In fact, this is a real possibility. The author, Clive Cussler, of the book series on which "Sahara" was supposedly "based", and who was one of ten (I repeat: ten, one ahead of "Armageddon's" infamous nine) screenwriters on the film, actually sued the producers for a breach of contract stating that he was not given final approval of the script.

(Note: On the legal aspects of all this I have no comment, though allow me to also state for the record that my friend and fellow film snob Rory has read some of Cussler's books, which I have not, and stated they are just as ludicrous as this movie.)

But this development only lends more credence to my hypothesis. Consider the sequence when our heroes finally do happen upon the ironclad ship they seek (and, for God's sake, don't presume I gave anything away with that revelation - of course they find it) and, with the bad guys bearing down on them, Dirk decides their only option is to open fire with the ship's long-unused cannons.

Al: "It hasn't been fired in over a hundred years! It'll never work!"
Dirk: "Why not?"


Can't you picture the writers parrying every Cussler objection with "Why not?" and then Cussler heaving hotel vases out the window?

Cussler: "Wait, why would the evil Frenchman's henchman stay behind at the plant to try and push Matthew McConaughey off the helicopter pad when the whole plant was about to blow up in two minutes?"
Writers: "Why wouldn't he?"


Partly that's what fuels my love of this movie. It feels like we're truly getting a glimpse at the re-writing practices of Hollywood. It's as if the movie itself is being re-written as it unfolds before us and it's pretty darn amusing to see how idiotic these fourteenth and fifteenth drafts can be. There is one moment of such lazy plot advancement it made me laugh so loud in the theater the person sitting in front of my friend Dan and I turned around to look at me.

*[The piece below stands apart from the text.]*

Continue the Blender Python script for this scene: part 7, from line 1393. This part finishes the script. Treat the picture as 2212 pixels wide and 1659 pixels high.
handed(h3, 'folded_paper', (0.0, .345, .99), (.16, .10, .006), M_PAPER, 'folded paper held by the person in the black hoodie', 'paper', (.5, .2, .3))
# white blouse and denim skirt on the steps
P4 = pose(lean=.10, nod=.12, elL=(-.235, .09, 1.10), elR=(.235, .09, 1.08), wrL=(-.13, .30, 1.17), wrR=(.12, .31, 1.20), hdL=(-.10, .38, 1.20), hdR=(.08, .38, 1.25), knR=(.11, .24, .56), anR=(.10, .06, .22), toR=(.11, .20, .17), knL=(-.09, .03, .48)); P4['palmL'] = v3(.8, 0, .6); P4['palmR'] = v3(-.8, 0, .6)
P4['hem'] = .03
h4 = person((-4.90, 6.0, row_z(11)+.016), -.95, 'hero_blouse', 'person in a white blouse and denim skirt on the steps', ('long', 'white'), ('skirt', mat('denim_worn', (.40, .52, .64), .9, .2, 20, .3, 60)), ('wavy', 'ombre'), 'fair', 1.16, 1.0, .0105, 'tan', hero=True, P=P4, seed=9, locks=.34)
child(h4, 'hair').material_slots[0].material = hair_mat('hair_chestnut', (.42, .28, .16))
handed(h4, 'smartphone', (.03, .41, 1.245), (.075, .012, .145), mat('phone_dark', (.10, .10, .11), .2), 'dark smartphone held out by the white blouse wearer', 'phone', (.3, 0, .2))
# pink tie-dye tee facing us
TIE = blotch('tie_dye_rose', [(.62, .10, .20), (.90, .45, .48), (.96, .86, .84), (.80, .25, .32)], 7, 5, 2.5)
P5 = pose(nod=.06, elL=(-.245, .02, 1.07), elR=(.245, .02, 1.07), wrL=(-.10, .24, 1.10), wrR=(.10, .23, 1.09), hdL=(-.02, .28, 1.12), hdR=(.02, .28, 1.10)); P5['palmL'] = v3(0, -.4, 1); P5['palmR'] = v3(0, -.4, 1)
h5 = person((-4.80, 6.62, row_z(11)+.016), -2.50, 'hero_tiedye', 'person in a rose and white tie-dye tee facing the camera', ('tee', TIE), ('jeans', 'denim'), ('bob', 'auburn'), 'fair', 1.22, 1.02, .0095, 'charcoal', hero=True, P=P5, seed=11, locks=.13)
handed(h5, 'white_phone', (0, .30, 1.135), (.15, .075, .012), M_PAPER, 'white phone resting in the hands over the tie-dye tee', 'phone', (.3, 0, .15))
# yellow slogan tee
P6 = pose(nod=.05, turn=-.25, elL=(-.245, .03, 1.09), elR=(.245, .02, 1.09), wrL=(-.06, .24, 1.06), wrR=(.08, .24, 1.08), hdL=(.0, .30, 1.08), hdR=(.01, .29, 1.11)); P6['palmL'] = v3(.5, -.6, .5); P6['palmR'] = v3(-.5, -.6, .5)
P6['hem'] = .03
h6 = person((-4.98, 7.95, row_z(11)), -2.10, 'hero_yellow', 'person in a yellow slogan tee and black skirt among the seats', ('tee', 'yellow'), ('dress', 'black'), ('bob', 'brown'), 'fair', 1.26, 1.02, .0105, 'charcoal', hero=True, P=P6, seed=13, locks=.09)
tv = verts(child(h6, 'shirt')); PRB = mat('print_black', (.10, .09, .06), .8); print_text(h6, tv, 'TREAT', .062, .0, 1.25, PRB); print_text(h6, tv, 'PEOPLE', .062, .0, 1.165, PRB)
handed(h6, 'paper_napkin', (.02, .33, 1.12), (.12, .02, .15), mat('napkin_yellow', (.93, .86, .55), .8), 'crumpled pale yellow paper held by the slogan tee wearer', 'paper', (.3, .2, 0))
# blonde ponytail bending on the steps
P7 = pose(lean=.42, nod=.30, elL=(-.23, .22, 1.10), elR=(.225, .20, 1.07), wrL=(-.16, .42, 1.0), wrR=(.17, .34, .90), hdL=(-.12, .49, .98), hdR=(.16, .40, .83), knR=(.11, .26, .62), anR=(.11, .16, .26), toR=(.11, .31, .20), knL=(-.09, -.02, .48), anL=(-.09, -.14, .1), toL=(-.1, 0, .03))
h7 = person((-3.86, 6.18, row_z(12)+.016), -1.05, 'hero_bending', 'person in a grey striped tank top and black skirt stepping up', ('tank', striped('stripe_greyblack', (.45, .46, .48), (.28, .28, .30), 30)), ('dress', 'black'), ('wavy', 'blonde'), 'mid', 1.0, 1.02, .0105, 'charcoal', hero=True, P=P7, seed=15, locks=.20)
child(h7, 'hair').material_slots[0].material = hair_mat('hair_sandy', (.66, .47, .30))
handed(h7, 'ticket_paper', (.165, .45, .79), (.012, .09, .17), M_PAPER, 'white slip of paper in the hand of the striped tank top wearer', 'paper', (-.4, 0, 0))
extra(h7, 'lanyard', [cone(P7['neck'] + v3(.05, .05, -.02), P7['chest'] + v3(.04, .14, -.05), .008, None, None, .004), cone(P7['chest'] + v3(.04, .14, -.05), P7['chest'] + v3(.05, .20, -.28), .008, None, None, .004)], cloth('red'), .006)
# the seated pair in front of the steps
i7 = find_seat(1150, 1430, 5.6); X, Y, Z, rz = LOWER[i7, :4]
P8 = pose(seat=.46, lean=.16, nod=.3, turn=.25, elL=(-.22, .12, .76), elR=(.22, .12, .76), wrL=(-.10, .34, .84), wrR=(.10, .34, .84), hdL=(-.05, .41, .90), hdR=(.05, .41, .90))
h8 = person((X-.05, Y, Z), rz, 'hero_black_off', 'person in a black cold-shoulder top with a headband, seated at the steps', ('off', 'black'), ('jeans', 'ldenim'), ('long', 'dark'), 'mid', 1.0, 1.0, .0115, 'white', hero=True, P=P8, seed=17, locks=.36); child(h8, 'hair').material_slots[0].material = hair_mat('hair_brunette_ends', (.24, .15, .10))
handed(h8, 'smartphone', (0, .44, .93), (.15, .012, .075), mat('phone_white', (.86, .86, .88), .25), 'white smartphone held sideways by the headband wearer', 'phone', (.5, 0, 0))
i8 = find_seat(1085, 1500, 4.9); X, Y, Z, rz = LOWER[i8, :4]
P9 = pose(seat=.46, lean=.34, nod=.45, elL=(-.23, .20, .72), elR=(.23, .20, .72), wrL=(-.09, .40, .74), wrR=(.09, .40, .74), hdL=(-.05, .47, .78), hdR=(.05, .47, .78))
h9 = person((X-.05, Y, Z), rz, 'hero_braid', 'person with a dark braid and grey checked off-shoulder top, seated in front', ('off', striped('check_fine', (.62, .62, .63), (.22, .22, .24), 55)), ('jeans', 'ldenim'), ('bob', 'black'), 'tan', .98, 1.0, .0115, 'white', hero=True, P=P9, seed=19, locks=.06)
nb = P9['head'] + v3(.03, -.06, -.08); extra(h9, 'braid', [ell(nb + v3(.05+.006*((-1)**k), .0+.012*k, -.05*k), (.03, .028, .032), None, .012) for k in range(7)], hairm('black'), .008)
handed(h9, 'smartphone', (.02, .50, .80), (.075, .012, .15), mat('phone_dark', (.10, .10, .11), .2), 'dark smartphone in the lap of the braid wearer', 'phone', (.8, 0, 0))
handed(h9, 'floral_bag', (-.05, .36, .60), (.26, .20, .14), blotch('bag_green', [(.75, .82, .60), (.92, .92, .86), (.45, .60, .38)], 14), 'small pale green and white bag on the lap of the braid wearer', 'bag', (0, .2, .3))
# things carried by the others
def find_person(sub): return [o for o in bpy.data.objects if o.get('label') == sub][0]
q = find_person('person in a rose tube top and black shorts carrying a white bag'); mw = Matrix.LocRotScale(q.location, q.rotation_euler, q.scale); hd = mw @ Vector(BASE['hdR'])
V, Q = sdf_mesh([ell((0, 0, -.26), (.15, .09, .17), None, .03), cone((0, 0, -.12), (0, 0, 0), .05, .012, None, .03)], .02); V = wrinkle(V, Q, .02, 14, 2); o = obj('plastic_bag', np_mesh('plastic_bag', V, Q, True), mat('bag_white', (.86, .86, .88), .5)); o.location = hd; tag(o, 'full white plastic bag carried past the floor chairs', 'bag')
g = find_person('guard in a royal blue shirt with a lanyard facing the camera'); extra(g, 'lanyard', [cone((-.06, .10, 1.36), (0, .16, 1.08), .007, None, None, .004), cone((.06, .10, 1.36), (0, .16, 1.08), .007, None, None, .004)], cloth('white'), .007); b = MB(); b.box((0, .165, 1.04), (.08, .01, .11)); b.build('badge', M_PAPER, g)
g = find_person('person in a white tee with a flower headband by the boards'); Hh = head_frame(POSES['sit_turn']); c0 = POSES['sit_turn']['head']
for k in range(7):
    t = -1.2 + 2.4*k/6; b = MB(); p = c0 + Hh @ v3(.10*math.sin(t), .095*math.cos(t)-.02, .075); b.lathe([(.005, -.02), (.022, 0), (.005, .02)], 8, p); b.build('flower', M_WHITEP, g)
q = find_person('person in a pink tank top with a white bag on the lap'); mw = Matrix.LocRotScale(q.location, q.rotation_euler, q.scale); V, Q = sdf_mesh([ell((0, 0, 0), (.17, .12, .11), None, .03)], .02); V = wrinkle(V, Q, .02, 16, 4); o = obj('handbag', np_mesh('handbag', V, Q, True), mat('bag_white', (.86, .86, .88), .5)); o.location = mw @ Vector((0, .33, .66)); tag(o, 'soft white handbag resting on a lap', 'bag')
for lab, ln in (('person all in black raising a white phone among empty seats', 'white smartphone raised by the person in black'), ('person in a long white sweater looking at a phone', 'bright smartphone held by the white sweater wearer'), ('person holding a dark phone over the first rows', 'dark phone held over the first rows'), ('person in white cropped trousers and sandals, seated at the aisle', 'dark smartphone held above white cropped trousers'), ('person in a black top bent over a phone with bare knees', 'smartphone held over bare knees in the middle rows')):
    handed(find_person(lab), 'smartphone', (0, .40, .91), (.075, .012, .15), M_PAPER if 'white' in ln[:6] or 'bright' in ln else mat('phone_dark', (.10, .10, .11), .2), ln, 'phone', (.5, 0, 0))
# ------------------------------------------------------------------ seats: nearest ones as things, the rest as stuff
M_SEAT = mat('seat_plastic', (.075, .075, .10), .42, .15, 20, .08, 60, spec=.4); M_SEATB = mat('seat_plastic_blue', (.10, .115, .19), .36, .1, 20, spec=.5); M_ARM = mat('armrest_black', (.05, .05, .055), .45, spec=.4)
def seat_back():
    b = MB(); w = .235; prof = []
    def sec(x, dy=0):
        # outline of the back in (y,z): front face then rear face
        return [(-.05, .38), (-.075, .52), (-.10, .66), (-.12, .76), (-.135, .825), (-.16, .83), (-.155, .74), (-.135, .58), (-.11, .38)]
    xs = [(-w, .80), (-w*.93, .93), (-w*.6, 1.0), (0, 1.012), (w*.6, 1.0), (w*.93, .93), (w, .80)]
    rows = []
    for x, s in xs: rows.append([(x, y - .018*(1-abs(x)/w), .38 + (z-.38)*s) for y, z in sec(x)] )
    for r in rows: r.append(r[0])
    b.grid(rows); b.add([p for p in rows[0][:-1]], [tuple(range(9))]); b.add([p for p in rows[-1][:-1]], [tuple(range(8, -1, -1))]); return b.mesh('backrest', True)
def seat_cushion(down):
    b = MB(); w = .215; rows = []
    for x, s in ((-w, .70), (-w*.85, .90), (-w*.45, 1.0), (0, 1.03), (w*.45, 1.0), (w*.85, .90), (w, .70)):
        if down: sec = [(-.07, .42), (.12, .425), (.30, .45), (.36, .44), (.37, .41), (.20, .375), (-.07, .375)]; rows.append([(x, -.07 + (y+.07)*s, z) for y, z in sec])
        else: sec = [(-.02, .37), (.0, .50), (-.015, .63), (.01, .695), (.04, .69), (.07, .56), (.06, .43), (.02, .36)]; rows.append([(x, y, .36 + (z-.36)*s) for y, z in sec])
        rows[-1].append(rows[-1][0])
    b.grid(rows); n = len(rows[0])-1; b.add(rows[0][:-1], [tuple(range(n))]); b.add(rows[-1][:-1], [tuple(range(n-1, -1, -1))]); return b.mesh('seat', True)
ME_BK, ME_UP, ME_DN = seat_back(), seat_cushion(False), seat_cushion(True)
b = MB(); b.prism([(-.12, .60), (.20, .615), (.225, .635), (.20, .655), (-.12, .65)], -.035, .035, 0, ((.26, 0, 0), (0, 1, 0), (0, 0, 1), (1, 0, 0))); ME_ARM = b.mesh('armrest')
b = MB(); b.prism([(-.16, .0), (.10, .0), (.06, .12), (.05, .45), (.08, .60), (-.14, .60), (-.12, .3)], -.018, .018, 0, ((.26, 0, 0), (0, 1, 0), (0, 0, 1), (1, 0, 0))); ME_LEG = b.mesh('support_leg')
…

Okay, so our heroes find themselves in a camp of people in opposition to the evil African war lord who is poisoning the continent's water and causing a plague and....so on and so forth. Whatever. Your typical stuff. The point is this: Steve Zahn is playing soccer with a group of kids and, suddenly, the soccer ball goes awry and bounces off to the left and away from Steve Zahn and then bounces down a steep, rocky incline and keeps bouncing and bounces down into a cave and Steve Zahn enters the cave to retrieve the soccer ball and then, gasp, looks up and sees something on the cave wall and, wouldn't you know it, it's a map providing the location of the very Civil War ironclad ship which Matthew McConaughey has been seeking all these years!

I mean, this moment is brilliant. It is just unfathomably brilliant - in so much as it represents every single thing that is wrong with writing in the movies. Yet it is so obviously bad I sometimes wonder if it was on purpose. It's like a language arts exercise in middle school where you are asked to identify the correctly structure sentence and the incorrectly structured sentence and the incorrectly structured sentence is spectacularly incorrectly structured just to ensure that every student understands.

This scene of the bouncing ball leading to the map might very well be the worst written scene in the whole history of the written word. You just can't write that and not know what you're doing. You can't! It's not possible! You have to know! You have to! You don't talk to strangers and you do not, under any circumstances, have a soccer ball bouncing down a steep incline and into a cave allow for the discovery of a film's most crucial plot point. If the writers had explained this to noted screenwriting guru Robert McKee his entire body would have just gone up in flames.

Yet, what's most baffling is the fact that "Sahara" actually contains one passage that is perfect screenwriting! I swear! With Dirk and Al trapped deep in enemy territory their benefactor (William H. Macy, chewing on a cigar at all times) summons some guy played by Delroy Lindo (I don't even remember who he was or where he came from and I really don't desire to take the time to look it up) to get them out. Lindo says not a chance. Lindo walks away. Macy says this: "October 27. 1982." "Oh yeah," Lindo replies. "I knew you'd bring that up." "And now I have," says Macy. And based on this Lindo agrees to save Dirk and Al. Except the movie never tells us what happened on that date and it shouldn't because the characters already know what happened and would have no need to say it aloud.

It's akin to a sterling passage at the end of the brilliant "You Can Count On Me" when Mark Ruffalo's brother asks his sister (played by Laura Linney) at an emotionally charged moment, "Do you remember what we used to say when we were kids?" And she says, "Of course, I do." And they never say what it was they said because they wouldn't because they already know.

How in the hell was "Sahara" smart enough to do this but stupid enough to do everything else?! They had to know what they were doing, is the only answer. They injected this little nugget of good writing into the middle of all the madness just to see if anyone was paying attention.

That's my theory, anyway. I'm probably wrong. In fact, if I were in Vegas I would bet against myself. Not that it matters. Intentional or not, "Sahara" would be fantastic instructional tool for aspiring screenwriters. Look, kids, this is what not to do. Okay?

3 comments:

Wretched Genius said...

If you still haven't seen it, you should add the TV series Action to your Netflix queue. It's only 6 episodes long, and worth it just for the screenwriter's story arc alone (and as a bonus you get Jay Moore in the best role he's ever had).

Nick Prigge said...

I haven't seen it. Thank you, sir. Consider it netflixed.

Lee said...

great post on screenwriting and a 5star film.

a note - i did a web search for cia activity on the mentioned date, and found a record of activity in nicaragua then. and that country was mentioned in the film. who knows, maybe the screenwriters did their research.